One perspective that helped me make sense of this inner dissonance around competition and our culture’s tendency to overvalue winning is the idea of soul evolution.

The University of Virginia’s Division of Perceptual Studies has done extensive research on reincarnation, and Netflix’s Surviving Death (Episode 6) explores the topic, too. Whether you take it literally or metaphorically, the idea that we’re on a long arc of growth — from beginner to sage elder — offers a profound perspective.

If you accept the premise literally, then terms like “young soul” and “old soul” start to hold meaning. However, even if we set the word “soul” aside, it’s easy to see that different levels of life experience produce different worldviews.

Newer souls — or people in earlier stages of their development — may be curious and kind but still lack discernment or depth. There is a naivety, and they don’t yet question as deeply, tending to see things in black and white, partly because certainty feels safer than confronting the unknown.

As we gain more experience, we begin to experiment. We test limits. We chase extreme external goals — sometimes at the expense of health, relationships, or inner peace — still operating from hunger, ambition, and the fragility of the ego.

It’s a necessary stage, but often a turbulent and unfulfilling one.

David Duval fell off the map after reaching World No. 1. Bubba Watson had his own “Is this it?” moment with his caddie, Ted Scott, after winning the Masters.

In Aaron Rodgers: Enigma, reflecting on his 2011 Super Bowl win, Rodgers said:

“Now I’ve accomplished the only thing that I really, really wanted to do in my life. Now what? I was like, ‘Did I aim at the wrong thing? Did I spend too much time thinking about stuff that ultimately doesn’t give you true happiness?’”

Jim Carrey once said, “I think everybody should get rich and famous and do everything they ever dreamed of so they can see that it’s not the answer.”

Eventually, though, something shifts.

We begin to see in shades of gray. Winning, dominating, accumulating—these pursuits lose their shine. The rewards feel more fleeting. Living in a constant state of fight-or-flight makes us feel alive, yes, but not happy and joyful.

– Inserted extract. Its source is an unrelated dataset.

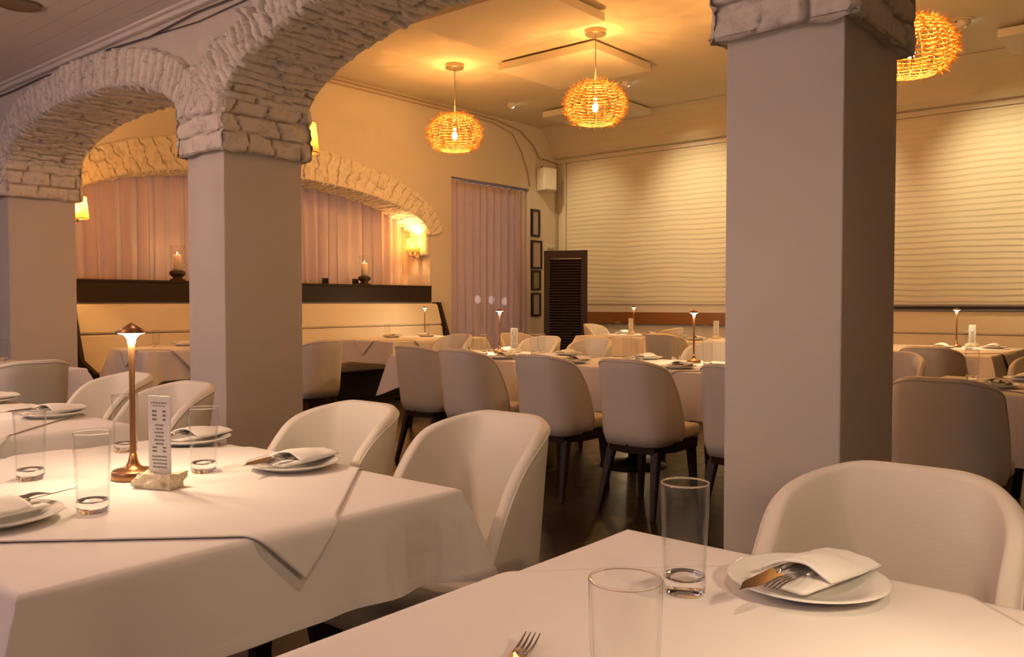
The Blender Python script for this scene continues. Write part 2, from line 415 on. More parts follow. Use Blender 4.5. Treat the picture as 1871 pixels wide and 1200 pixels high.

Compassion begins to replace ambition. Love, presence, and gratitude become more fulfilling than status, profits, or trophies. We crave balance over burnout. Collaboration over competition. Meaning over metrics.

Interestingly, if we zoom out, we can apply this same model to nations and cultures. Countries, like people, have a collective “soul stage” made up of the individuals within them.

Take the United States, for example. I’d place it as a mid-level soul: highly competitive and deeply driven, but still learning emotional maturity. Still uncomfortable with nuance. Still believing that more is always better. Despite its global wins, the U.S. currently ranks just 23rd in happiness (as of 2025). You might liken it to a gifted teenager—bold, eager, and ambitious, but angsty and still figuring out how to live well and in balance. As much as a parent wants to protect their child, sometimes the child has to make their own mistakes to truly grow.

So when Scottie Scheffler wonders what the point of winning is, I don’t see someone losing strength.

I see someone evolving.

He’s beginning to look beyond the leaderboard. Beyond metrics of success that carry a lower vibration. And yet, in a poetic twist, Scheffler did go on to win The Open. But that only reinforces the point: even at the pinnacle, the question remains. And if more of us in the golf and sports world — and in U.S. culture at large — started asking similar questions, we might discover that the more meaningful trophy isn’t about accumulating or beating others at all costs.

It’s about awakening and evolving to something more than winning could ever promise.